What is linearizability in distributed systems?

What is consistency?

We can guarantee that the system stores the most recently updated data on a single computer. However, in a distributed system, data is shared and replicated across many computing nodes.

Consistency is a property of the distributed system, which says that every server should have the same view regardless of any client updates to the data stored in the system.

Strong consistency would mean that the distributed system converges on a single value, and the client always reads the latest data.

Consistency models

A consistency model is a contract between a distributed system and the applications that run on it. This model is a set of guarantees made by the distributed system. There are various consistency models employed by different distributed systems such as linearizability, serializability, causal consistency, and eventual consistency. We will be talking about linearizability in this shot.

Linearizability

Linearizability is the strongest form of consistency. This means that all operations are executed in a way as if executed on a single machine, despite the data being distributed across multiple replicas. As a result, every operation returns an up-to-date value.

All replicas execute operations in some total ordering.
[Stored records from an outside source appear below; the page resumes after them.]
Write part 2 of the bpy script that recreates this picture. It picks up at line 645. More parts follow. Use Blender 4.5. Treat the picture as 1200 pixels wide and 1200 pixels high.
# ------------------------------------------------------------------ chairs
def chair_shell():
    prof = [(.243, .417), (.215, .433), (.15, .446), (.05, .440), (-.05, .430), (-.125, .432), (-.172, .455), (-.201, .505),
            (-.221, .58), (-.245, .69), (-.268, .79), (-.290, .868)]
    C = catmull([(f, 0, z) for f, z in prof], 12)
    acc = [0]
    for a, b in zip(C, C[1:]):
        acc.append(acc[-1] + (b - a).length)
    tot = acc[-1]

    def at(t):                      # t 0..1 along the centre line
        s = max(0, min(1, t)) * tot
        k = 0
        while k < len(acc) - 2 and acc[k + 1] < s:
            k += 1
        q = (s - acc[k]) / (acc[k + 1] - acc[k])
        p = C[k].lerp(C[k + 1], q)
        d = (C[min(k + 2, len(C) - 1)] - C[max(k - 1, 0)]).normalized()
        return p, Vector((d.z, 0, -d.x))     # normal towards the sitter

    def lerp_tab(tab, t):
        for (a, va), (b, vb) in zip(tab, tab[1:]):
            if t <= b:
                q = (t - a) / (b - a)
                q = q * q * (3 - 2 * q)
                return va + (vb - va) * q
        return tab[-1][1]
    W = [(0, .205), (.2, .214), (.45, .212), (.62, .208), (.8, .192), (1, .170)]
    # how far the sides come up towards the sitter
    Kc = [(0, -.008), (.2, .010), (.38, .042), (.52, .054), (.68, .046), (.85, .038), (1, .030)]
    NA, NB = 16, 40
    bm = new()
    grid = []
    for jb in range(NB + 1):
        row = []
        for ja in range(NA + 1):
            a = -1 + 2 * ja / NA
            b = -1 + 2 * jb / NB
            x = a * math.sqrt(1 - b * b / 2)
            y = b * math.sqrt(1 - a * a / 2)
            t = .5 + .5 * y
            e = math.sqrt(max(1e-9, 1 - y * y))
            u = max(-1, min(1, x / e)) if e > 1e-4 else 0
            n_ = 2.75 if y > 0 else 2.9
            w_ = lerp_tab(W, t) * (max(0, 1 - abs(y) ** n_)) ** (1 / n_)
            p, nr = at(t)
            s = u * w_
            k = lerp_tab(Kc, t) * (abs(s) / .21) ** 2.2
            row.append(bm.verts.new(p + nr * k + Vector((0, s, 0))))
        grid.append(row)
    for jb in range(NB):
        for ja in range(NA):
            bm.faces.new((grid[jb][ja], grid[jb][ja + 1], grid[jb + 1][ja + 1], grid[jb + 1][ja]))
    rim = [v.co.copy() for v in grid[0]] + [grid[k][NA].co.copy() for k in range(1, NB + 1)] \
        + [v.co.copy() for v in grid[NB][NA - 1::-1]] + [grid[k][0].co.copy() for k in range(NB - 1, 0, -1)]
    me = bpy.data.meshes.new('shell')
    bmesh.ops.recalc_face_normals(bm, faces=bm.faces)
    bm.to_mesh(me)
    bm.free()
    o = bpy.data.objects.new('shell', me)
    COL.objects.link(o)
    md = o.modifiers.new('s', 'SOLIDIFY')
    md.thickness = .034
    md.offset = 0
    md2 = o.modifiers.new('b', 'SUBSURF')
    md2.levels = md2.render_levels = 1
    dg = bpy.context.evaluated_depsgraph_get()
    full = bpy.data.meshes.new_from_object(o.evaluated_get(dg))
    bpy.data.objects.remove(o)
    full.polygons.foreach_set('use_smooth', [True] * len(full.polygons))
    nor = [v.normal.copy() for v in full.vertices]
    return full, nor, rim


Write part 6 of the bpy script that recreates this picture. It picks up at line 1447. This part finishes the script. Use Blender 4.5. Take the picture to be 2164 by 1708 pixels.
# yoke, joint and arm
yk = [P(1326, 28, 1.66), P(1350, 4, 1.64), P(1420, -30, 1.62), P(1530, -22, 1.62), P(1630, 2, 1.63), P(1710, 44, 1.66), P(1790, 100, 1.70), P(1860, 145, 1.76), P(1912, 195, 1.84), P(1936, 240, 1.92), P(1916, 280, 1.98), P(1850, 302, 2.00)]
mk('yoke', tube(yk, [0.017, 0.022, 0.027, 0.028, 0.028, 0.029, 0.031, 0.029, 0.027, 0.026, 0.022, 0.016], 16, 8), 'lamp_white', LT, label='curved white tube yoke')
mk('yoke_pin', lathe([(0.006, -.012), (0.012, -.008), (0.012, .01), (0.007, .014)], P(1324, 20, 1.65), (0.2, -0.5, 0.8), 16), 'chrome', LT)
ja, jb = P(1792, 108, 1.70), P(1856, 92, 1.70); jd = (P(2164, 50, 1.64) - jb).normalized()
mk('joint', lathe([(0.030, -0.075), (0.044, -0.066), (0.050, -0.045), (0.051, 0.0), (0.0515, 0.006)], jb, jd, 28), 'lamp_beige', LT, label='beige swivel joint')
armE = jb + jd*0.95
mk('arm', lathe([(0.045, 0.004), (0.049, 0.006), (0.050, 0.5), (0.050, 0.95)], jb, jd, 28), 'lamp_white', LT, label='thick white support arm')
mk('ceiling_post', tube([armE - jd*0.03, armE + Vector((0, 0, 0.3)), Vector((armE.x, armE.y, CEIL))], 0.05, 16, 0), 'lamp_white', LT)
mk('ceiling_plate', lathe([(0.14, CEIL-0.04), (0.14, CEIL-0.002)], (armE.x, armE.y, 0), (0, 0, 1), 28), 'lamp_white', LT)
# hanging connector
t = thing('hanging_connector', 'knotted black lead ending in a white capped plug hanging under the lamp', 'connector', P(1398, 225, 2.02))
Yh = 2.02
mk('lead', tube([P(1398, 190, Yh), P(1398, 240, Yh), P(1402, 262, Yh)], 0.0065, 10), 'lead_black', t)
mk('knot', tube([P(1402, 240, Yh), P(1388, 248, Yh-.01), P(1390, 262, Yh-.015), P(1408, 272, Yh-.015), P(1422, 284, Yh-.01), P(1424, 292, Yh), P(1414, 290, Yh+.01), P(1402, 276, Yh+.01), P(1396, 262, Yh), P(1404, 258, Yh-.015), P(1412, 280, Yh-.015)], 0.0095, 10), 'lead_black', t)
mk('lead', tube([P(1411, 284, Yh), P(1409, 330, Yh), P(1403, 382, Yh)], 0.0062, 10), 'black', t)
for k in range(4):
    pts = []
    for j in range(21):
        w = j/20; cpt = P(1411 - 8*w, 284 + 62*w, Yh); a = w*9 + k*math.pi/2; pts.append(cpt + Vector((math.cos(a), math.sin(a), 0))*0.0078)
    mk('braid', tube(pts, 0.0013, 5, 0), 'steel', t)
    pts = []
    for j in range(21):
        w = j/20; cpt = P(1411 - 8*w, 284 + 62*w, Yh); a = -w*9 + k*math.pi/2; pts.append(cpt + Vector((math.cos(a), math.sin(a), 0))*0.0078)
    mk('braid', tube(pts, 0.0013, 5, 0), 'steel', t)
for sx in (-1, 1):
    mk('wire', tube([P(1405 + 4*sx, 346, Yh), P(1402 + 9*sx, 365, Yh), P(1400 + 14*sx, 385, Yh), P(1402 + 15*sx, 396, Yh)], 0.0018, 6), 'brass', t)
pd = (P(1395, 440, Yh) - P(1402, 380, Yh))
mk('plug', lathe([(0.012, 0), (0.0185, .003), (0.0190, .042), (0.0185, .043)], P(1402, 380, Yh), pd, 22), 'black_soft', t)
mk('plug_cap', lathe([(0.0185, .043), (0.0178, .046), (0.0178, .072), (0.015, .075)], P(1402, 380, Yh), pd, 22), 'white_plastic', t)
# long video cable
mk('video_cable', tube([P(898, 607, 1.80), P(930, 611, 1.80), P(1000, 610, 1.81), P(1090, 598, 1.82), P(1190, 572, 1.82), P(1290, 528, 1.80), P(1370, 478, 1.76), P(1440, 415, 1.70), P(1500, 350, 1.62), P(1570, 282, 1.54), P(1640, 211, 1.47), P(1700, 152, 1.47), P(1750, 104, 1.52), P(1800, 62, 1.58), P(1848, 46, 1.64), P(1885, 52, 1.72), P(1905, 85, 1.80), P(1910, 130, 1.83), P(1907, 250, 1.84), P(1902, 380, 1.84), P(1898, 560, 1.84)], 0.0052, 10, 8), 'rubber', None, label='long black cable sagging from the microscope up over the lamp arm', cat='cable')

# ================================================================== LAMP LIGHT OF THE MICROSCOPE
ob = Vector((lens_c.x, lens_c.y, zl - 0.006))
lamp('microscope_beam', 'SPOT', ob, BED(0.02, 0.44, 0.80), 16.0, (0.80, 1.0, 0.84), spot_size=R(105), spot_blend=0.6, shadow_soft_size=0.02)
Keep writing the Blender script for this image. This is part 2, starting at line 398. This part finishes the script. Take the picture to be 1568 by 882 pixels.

This entire order preserves the real-time ordering between operations.

  • If operation A completes before operation B starts, the system orders A before B in real-time.
  • If neither A nor B completes before the other starts, then there is no guarantee that these events will be ordered in real-time. However, there would still be some total order.

Example

In the following example, we have a distributed system consisting of three different processes: P1, P2, and P3. Client A writes a value 1 to an object A. Given that the system is linearizable, once the write operation completes, all later reads, by global time, should return the value of that write or the value of the later write operation. So, when client B reads A's value, it returns 1. Once a read operation returns a particular value, all later reads should return that value or value of the later write operation.

Tradeoffs

There is a tension between strong consistency and performance in a normal operation. Linearizability requires the system to converge on a single state. This takes longer, as overhead communication results in high latency during normal operation. Such a consistency model would not work for a real-time application such as Augmented Reality, or Virtual Reality, because such applications require extremely low latency. On the other hand, if an application demands strict correctness, such as a banking system, it is important to provide strong consistency guarantees.